----- Dataset content -----
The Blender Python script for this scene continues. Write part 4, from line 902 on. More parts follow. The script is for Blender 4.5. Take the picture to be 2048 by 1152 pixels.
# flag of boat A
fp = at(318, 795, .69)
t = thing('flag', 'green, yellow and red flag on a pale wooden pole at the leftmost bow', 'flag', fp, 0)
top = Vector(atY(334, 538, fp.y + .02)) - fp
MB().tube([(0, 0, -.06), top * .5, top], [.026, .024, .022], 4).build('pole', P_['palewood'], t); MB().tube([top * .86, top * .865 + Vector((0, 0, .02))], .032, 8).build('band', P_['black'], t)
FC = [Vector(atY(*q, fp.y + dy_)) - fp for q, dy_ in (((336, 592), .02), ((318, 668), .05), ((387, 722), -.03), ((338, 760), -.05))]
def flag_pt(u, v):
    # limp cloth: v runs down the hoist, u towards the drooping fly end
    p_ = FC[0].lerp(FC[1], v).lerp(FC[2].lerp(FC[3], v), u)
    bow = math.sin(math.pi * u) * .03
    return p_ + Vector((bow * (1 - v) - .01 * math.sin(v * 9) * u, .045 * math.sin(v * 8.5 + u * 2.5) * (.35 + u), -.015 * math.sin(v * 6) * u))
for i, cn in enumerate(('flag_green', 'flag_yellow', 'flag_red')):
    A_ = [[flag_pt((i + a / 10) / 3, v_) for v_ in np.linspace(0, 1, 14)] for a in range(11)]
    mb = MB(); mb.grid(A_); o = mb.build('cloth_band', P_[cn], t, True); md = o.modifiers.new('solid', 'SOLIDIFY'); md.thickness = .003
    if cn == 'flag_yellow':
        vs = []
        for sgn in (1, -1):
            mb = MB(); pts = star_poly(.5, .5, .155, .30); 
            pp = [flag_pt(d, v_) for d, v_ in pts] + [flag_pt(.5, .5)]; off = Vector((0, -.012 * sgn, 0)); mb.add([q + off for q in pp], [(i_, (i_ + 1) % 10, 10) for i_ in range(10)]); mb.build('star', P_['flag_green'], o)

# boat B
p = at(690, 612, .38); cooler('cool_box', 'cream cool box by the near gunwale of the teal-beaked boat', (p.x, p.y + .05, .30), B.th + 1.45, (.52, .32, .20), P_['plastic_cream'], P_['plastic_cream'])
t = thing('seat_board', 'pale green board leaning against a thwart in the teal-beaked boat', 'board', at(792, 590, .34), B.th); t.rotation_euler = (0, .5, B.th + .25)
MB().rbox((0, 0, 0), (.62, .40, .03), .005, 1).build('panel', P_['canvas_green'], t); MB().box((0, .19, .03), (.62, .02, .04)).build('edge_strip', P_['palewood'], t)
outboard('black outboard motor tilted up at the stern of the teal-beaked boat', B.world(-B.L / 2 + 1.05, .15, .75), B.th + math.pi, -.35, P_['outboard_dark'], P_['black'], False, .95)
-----
* **What is expected**:
Repeat the data above exactly.

* **Worked answer**:
The Blender Python script for this scene continues. Write part 4, from line 902 on. More parts follow. The script is for Blender 4.5. Take the picture to be 2048 by 1152 pixels.
# flag of boat A
fp = at(318, 795, .69)
t = thing('flag', 'green, yellow and red flag on a pale wooden pole at the leftmost bow', 'flag', fp, 0)
top = Vector(atY(334, 538, fp.y + .02)) - fp
MB().tube([(0, 0, -.06), top * .5, top], [.026, .024, .022], 4).build('pole', P_['palewood'], t); MB().tube([top * .86, top * .865 + Vector((0, 0, .02))], .032, 8).build('band', P_['black'], t)
FC = [Vector(atY(*q, fp.y + dy_)) - fp for q, dy_ in (((336, 592), .02), ((318, 668), .05), ((387, 722), -.03), ((338, 760), -.05))]
def flag_pt(u, v):
    # limp cloth: v runs down the hoist, u towards the drooping fly end
    p_ = FC[0].lerp(FC[1], v).lerp(FC[2].lerp(FC[3], v), u)
    bow = math.sin(math.pi * u) * .03
    return p_ + Vector((bow * (1 - v) - .01 * math.sin(v * 9) * u, .045 * math.sin(v * 8.5 + u * 2.5) * (.35 + u), -.015 * math.sin(v * 6) * u))
for i, cn in enumerate(('flag_green', 'flag_yellow', 'flag_red')):
    A_ = [[flag_pt((i + a / 10) / 3, v_) for v_ in np.linspace(0, 1, 14)] for a in range(11)]
    mb = MB(); mb.grid(A_); o = mb.build('cloth_band', P_[cn], t, True); md = o.modifiers.new('solid', 'SOLIDIFY'); md.thickness = .003
    if cn == 'flag_yellow':
        vs = []
        for sgn in (1, -1):
            mb = MB(); pts = star_poly(.5, .5, .155, .30); 
            pp = [flag_pt(d, v_) for d, v_ in pts] + [flag_pt(.5, .5)]; off = Vector((0, -.012 * sgn, 0)); mb.add([q + off for q in pp], [(i_, (i_ + 1) % 10, 10) for i_ in range(10)]); mb.build('star', P_['flag_green'], o)

# boat B
p = at(690, 612, .38); cooler('cool_box', 'cream cool box by the near gunwale of the teal-beaked boat', (p.x, p.y + .05, .30), B.th + 1.45, (.52, .32, .20), P_['plastic_cream'], P_['plastic_cream'])
t = thing('seat_board', 'pale green board leaning against a thwart in the teal-beaked boat', 'board', at(792, 590, .34), B.th); t.rotation_euler = (0, .5, B.th + .25)
MB().rbox((0, 0, 0), (.62, .40, .03), .005, 1).build('panel', P_['canvas_green'], t); MB().box((0, .19, .03), (.62, .02, .04)).build('edge_strip', P_['palewood'], t)
outboard('black outboard motor tilted up at the stern of the teal-beaked boat', B.world(-B.L / 2 + 1.05, .15, .75), B.th + math.pi, -.35, P_['outboard_dark'], P_['black'], False, .95)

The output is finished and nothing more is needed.